2017 : WHAT SCIENTIFIC TERM OR CONCEPT OUGHT TO BE MORE WIDELY KNOWN?

michael_shermer's picture
Publisher, Skeptic magazine; Monthly Columnist, Scientific American; Presidential Fellow, Chapman University; Author, Heavens on Earth
Negativity Bias

One of the most understated effects in all cognitive science is the psychology behind why negative events, emotions, and thoughts trump by a wide margin those that are positive. This bias was discovered and documented by the psychologists Paul Rozin and Edward Royzman in 2001, showing that across almost all domains of life, we seem almost preternaturally pessimistic:

• Negative stimuli command more attention than positive stimuli. In rats, for example, negative tastes elicit stronger responses than positive tastes. And in taste aversion experiments a single exposure to a noxious food or drink can cause lasting avoidance of that item, but there is no corresponding parallel with good tasting food or drinks.

• Pain feels worse than no pain feels good. That is, as the philosopher Arthur Schopenhauer put it, “we feel pain, but not painlessness.” There are erogenous zones, Rozin and Royzman point out, but no corresponding torturogenous zones.

• Picking out an angry face in a crowd is easier and faster to do than picking out a happy face.

• Negative events lead us to seek causes more readily than do positive events. Wars, for example, generate endless analyses in books and articles, whereas peace literature is paltry by comparison.

• We have more words to describe the qualities of physical pain (deep, intense, dull, sharp, aching, burning, cutting, pinching, piercing, tearing, twitching, shooting, stabbing, thrusting, throbbing, penetrating, lingering, radiating, etc.) than we have to describe physical pleasure (intense, delicious, exquisite, breathtaking, sumptuous, sweet, etc.).

• There are more cognitive categories for and descriptive terms of negative emotions than positive. As Leo Tolstoy famously observed in 1875: “Happy families are all alike; every unhappy family is unhappy in its own way.”

• There are more ways to fail than there are to succeed. It is difficult to reach perfection and the paths to it are few, but there are many ways to fail to achieve perfection and the paths away from it are many.

• Empathy is more readily triggered by negative stimuli than positive: People identify and sympathize with others who are suffering or in pain more than they do others who are in a state happier or better off than them.

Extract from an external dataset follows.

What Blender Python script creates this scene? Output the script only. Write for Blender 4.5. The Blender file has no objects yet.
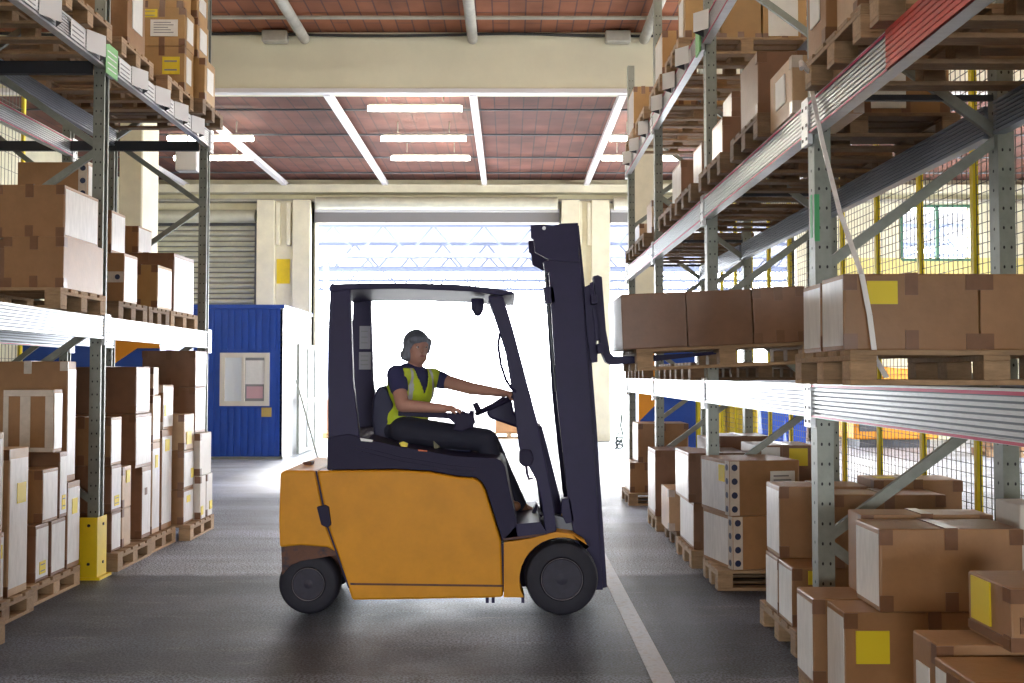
import bpy, bmesh, math, random
from mathutils import Vector, Matrix, Euler
random.seed(7)
S = bpy.context.scene
COL = S.collection
# ------------------------------------------------------------------ camera
FPX = 995.0
CAMZ = 1.55
PITCH = math.atan(33.5 / FPX)
YAW = math.atan(3.0 / FPX)
cam_d = bpy.data.cameras.new('camera')
cam_d.sensor_width = 36.0
cam_d.lens = FPX / 1024 * 36.0
cam_d.clip_end = 300
cam = bpy.data.objects.new('camera', cam_d)
COL.objects.link(cam)
cam.location = (0, 0, CAMZ)
cam.rotation_euler = (math.pi / 2 + PITCH, 0, -YAW)
S.camera = cam
CM = Euler((math.pi / 2 + PITCH, 0, -YAW)).to_matrix()
# ------------------------------------------------------------------ world and light
world = bpy.data.worlds.new('sky')
S.world = world
world.use_nodes = True
wn = world.node_tree
wn.nodes.clear()
wo = wn.nodes.new('ShaderNodeOutputWorld')
wb = wn.nodes.new('ShaderNodeBackground')
wb.inputs['Color'].default_value = (0.93, 0.96, 1.0, 1)
wb.inputs['Strength'].default_value = 17.0
wn.links.new(wb.outputs[0], wo.inputs[0])
sun_d = bpy.data.lights.new('sun', 'SUN')
sun_d.energy = 9.0
sun_d.angle = math.radians(12)
sun_d.color = (1.0, 0.97, 0.92)
sun = bpy.data.objects.new('sun', sun_d)
COL.objects.link(sun)
sun.rotation_euler = Vector((0.05, -0.86, -0.5)).to_track_quat('-Z', 'Y').to_euler()
vs = S.view_settings
vs.view_transform = 'Standard'
vs.look = 'None'
vs.gamma = 1.0
vs.use_curve_mapping = False
vs.exposure = 0.5
EXTRA = {'lamp': 27.0}
S.cycles.max_bounces = 8
S.cycles.diffuse_bounces = 4
S.cycles.glossy_bounces = 3
S.cycles.transparent_max_bounces = 8
S.cycles.sample_clamp_indirect = 8
S.cycles.caustics_reflective = False
S.cycles.caustics_refractive = False
S.cycles.use_denoising = True


def portal(name, loc, rot, sx, sy):
    d = bpy.data.lights.new(name, 'AREA')
    d.shape = 'RECTANGLE'
    d.size = sx
    d.size_y = sy
    d.cycles.is_portal = True
    o = bpy.data.objects.new(name, d)
    COL.objects.link(o)
    o.location = loc
    o.rotation_euler = rot
    return o


# ------------------------------------------------------------------ helpers
def at(px, py, Y):
    d = CM @ Vector(((px - 512) / FPX, -(py - 341.5) / FPX, -1.0))
    t = Y / d.y
    return Vector((d.x * t, Y, CAMZ + d.z * t))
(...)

• Evil contaminates good more than good purifies evil. As the old Russian proverb says, “A spoonful of tar can spoil a barrel of honey, but a spoonful of honey does nothing for a barrel of tar.” In India, members of the higher castes may be considered contaminated by eating food prepared by members of the lower castes, but those in the lower castes do not receive an equivalent rise upward in purity status by eating food prepared by their upper caste counterparts.

• The notorious “one drop of blood” rule of racial classification has its origin in the Code Noir, or “Negro Code” of 1685, meant to guarantee the purity of the White race by screening out the tainted blood, whereas, note Rozin and Royzman, “there exists no historical evidence for the positive equivalent of a ‘one-drop’ ordinance—that is, a statute whereby one’s membership in a racially privileged class would be assured by one’s being in possession of ‘one drop’ of the racially superior blood.”

• In religious traditions, possession by demons happens quickly compared to the exorcism of demons, which typically involves long and complex rituals; by contrast in the positive direction, becoming a saint requires a life devoted to holy acts, which can be erased overnight by a single immoral act. In the secular world, decades of devoted work for public causes can be erased in an instant with an extra-marital affair, financial scandal, or criminal act.

Why is negativity stronger than positivity? Evolution. In the environment of our evolutionary ancestry there was an asymmetry of payoffs in which the fitness cost of overreacting to a threat was less than the fitness cost of underreacting, so we err on the side of overreaction to negative events. The world was more dangerous in our evolutionary past, so it paid to be risk averse and highly sensitive to threats, and if things were good then taking a gamble to improve them a little bit more was not perceived to be worth the risk of things turning south for the worst.